In a recent NASA mission called Oceans Melting Greenland (OMG), climate scientist Josh Willis embarked on a journey to study ice in Greenland and surrounding oceans and how much oceans are eating away at the ice around the edges of the ice sheet. The data collected included the ocean’s temperature and salinity, and the shape and depth of the sea floor.

“The shape of the sea floor determines how much the warm water can reach in and touch the glaciers,” said Willis, who works at NASA’s Jet Propulsion Laboratory near Los Angeles.

A large iceberg melts into jagged edges as it floats in Eriks Fjord near the town of Narsarsuaq in southern Greenland, July 26, 2009.
A large iceberg melts into jagged edges as it floats in Eriks Fjord near the town of Narsarsuaq in southern Greenland, July 26, 2009.

“Warm water is widespread across the Greenland shelf, and it is very much a major threat to the glaciers,” Willis said. “The thing we really don’t know is how fast is Greenland’s ice going to disappear.

“If it takes a thousand years or two thousand years, then we can probably adapt. But if it happens in a few hundred, we should already be evacuating cities around the world,” he added.

Impact of sea ice

A separate study from Lawrence Livermore National Laboratory suggests a link between sea ice melting in the Arctic and drier conditions in California. A new simulation that only looks at sea ice in the next two decades, shows a pressure ridge pushing the winter air masses north into Alaska and Canada, which impacts California.

“We saw quite substantial drying of California so with (looking at) the sea ice alone, we saw 10 to 15 percent decrease in precipitation over a 20-year period,” said Ivana Cvijanovic, an atmospheric scientist and post-doctoral researcher at the national laboratory.
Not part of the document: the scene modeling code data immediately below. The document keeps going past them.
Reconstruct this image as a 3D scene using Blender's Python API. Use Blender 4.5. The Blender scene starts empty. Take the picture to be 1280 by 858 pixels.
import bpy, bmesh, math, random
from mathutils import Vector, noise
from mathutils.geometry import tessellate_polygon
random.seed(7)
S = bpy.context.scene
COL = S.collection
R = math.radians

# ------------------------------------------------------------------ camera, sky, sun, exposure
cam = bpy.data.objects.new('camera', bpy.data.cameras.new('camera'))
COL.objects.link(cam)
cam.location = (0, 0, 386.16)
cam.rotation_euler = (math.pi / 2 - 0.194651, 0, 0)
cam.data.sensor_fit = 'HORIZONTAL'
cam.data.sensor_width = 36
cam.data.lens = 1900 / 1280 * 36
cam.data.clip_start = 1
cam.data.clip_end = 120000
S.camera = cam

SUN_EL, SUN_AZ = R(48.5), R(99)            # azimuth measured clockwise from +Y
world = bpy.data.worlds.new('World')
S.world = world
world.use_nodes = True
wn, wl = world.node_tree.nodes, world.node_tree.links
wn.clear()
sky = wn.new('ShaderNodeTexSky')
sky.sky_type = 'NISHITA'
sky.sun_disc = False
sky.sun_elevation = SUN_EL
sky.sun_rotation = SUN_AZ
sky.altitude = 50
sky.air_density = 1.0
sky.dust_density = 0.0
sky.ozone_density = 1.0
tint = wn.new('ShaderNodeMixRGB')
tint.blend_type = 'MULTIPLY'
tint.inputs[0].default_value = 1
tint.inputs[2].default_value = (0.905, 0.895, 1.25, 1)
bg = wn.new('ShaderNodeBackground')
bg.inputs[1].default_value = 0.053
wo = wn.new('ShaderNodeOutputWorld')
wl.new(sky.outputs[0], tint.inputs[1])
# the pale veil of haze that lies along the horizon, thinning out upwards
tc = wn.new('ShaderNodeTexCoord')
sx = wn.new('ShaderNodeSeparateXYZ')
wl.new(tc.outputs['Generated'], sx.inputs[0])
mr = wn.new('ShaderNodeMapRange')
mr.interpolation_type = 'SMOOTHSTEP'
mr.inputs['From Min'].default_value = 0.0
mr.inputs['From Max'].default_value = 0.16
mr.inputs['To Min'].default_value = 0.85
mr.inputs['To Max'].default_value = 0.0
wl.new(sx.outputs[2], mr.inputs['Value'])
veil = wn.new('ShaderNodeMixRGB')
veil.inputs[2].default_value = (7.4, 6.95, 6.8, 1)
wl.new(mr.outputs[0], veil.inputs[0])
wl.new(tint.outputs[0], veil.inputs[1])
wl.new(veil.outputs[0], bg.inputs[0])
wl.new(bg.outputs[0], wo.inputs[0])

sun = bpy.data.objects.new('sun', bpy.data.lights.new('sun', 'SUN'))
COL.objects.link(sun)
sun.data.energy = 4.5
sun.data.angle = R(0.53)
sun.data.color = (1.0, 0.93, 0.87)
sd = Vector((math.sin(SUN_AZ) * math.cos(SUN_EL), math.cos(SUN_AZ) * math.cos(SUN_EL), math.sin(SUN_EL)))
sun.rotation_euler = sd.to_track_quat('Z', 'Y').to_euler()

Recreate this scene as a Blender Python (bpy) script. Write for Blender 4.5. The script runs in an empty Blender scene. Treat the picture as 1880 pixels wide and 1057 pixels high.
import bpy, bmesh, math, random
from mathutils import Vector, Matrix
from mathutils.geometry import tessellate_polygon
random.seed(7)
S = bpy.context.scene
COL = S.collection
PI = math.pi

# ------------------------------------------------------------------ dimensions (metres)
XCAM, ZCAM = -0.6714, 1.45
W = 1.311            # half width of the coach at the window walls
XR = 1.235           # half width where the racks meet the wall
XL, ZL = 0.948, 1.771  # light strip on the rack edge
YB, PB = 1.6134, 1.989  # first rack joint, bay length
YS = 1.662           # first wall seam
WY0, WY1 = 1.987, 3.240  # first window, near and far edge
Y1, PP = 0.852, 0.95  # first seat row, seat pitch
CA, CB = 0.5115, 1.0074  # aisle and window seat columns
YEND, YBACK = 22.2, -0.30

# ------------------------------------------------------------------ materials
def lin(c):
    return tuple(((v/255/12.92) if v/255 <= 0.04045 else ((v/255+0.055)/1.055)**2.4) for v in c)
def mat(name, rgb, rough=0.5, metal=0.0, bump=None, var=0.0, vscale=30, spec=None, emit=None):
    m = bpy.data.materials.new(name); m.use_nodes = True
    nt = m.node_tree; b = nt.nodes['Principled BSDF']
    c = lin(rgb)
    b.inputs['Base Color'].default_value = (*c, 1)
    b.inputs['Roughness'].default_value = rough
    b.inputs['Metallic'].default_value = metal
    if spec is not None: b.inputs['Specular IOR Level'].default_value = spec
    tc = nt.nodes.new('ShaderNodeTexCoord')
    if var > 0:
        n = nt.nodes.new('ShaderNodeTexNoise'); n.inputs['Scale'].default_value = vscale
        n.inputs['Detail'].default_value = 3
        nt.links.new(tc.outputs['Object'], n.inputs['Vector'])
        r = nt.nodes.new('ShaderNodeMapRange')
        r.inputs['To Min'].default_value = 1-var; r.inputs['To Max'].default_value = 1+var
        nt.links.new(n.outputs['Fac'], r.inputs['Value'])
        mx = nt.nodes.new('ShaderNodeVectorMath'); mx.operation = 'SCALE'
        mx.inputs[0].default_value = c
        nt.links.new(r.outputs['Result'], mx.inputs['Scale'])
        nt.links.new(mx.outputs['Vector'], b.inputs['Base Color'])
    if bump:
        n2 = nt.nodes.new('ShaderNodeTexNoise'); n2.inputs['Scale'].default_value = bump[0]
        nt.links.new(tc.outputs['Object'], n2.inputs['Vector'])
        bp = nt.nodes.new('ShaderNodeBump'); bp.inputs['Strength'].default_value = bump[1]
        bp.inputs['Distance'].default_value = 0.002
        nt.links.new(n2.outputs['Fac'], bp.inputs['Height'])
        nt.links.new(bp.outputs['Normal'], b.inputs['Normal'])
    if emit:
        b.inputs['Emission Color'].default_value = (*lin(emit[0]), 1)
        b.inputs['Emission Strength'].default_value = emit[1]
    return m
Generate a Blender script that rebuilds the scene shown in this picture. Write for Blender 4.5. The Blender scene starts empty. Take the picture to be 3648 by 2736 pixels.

Other factors such as greenhouse gases and particulate pollution can also affect the future of rainfall in California. The modeling framework used in the study at Lawrence Livermore helps scientists understand the impact of sea ice in isolation to these other factors.

“Ice is disappearing on the Arctic Ocean. It’s disappearing from Greenland and this is reshaping climate patterns all across the planet,” Willis said.

He and other scientists predict that as Arctic regions warm, the American Southwest will feel the impact.

“We will probably see drier conditions in the long run in the second half of the [21st] century in the Southwest and that means we’re going to struggle with water needs and also fire,” Willis said.

Firefighter Ryan Spencer battles a wildfire as it burns along a hillside toward homes in La Conchita, California, Dec. 7, 2017.
Firefighter Ryan Spencer battles a wildfire as it burns along a hillside toward homes in La Conchita, California, Dec. 7, 2017.

Intersection of wildland, people

Dry conditions plus a growing population and urban sprawl equals more wildfires and costly devastation, such as the ones in Southern California.

“We are in Southern California and a lot of the fires we find that happen right where people intersect with wildland happen because of people,” said Natasha Stavros, an applied science system engineer and fire expert at NASA’s Jet Propulsion Laboratory.

As the weather evolves and more wildfires burn, Stavros expects other environmental changes.

“As we experience climate changes and things become hotter and dryer, fire acts kind of like an eraser. It erases the landscape and it actually allows new ecosystems to establish because they don’t have to compete with what was there,” Stavros said.

The American Southwest is not the only place where change is predicted.

“As the atmosphere heats up, it becomes a better pipe for carrying water for picking it up from one place and dumping it in another,” Willis said. “This means that dry places are more likely to get drier and wet places are likely to get wetter. It also means that bigger more torrential downpours become more likely.”